In the bishops’ annual Labor Day statement, Bishop Nicholas DiMarzio said these reflections should be based on the teaching of Pope John Paul II on work and workers.

Pope John Paul said that trade unions have “the Church’s defense and approval,” and that unions are an “indispensable element of social life, especially in modern industrial societies,” noted the chairman of the bishops’ domestic policy committee.

His successor, Pope Benedict XVI, affirmed this teaching, insisting it is “necessary to witness in contemporary society to the ‘Gospel of Work,’ of which John Paul II spoke in his encyclical Laborem Exercens.”

“However, on Labor Day 2005, there are some daunting challenges to how we live ‘the Gospel of Work,’ and how we respect the dignity of work and the rights of workers today,” Bishop DiMarzio said.

“In this economy many are moving forward, reaping the rewards of their education, skills and hard work. Others can be left behind, hungry, homeless, or poor, often struggling with rent or paying for decent health insurance.

“Families in the middle can be one lost job, one major illness, one unanticipated setback away from serious economic trouble. As their children grow, parents are faced with balancing the costs of education and saving for their own retirement,” he said.

Bishop DiMarzio pointed to troubling signs that reflect these pressures in the current economy: Growing conflict about the obligations of employers to their workers; full-time workers receiving minimum wage fall below the poverty line; there is insecurity about who will pay pension benefits; immigrants are scapegoats in the difficult economic climate; the Central American Free Trade Agreement passed Congress.

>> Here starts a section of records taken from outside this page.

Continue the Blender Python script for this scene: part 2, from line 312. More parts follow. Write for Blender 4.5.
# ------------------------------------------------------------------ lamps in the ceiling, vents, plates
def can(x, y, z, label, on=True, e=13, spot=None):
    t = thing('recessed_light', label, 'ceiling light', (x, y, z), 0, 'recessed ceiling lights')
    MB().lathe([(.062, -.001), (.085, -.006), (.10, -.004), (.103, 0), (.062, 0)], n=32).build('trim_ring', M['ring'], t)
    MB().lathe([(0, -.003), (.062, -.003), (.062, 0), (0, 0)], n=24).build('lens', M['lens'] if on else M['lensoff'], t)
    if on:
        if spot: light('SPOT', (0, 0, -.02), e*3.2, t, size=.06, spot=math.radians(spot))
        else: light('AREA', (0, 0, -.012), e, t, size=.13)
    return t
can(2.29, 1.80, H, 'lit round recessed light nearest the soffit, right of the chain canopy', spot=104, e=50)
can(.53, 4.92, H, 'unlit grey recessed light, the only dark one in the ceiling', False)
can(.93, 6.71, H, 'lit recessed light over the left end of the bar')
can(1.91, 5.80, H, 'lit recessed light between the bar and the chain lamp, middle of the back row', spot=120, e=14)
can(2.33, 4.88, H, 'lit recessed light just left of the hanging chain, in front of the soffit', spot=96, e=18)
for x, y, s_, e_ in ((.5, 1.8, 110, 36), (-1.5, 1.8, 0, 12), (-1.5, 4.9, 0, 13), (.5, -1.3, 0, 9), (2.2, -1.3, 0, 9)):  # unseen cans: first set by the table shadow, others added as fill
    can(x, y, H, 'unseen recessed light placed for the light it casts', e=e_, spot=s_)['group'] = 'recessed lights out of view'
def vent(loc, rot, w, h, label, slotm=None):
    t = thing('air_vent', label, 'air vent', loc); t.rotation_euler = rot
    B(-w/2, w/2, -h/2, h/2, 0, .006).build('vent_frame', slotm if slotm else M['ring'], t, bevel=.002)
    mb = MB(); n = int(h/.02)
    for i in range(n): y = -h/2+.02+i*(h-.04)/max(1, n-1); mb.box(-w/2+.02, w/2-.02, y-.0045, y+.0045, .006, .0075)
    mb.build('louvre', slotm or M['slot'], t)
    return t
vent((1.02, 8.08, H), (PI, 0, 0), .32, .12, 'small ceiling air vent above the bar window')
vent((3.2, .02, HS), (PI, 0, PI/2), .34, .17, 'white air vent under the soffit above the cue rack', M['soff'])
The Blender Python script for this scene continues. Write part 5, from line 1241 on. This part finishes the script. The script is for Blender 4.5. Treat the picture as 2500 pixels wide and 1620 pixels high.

The Catholic tradition offers a different way of thinking about the economy, which the bishops expressed in their statement “A Catholic Framework for Economic Life.”

Catholic teaching states that the fundamental moral measure of any economy is how the poor and vulnerable are faring; that all people, to the extent they are able, have a corresponding duty to work, a responsibility to provide for the needs of their families, and an obligation to contribute to the broader society; that workers, owners, managers, stock-holders, and consumers are moral agents in economic life; and that the global economy has moral dimensions and human consequences, the bishops said in their statement.

“To move forward, our nation needs a strong and growing economy, strong and productive businesses and industries, and a strong and united labor movement,” Bishop DiMarzio said.

“In Catholic teaching, it is up to workers to choose how they wish to be represented in the workplace, and they should be able to make these decisions freely without intimidation or reprisal. When management and union representatives negotiate a contract or settle disputes, they should pursue justice and fairness, not just economic advantage.”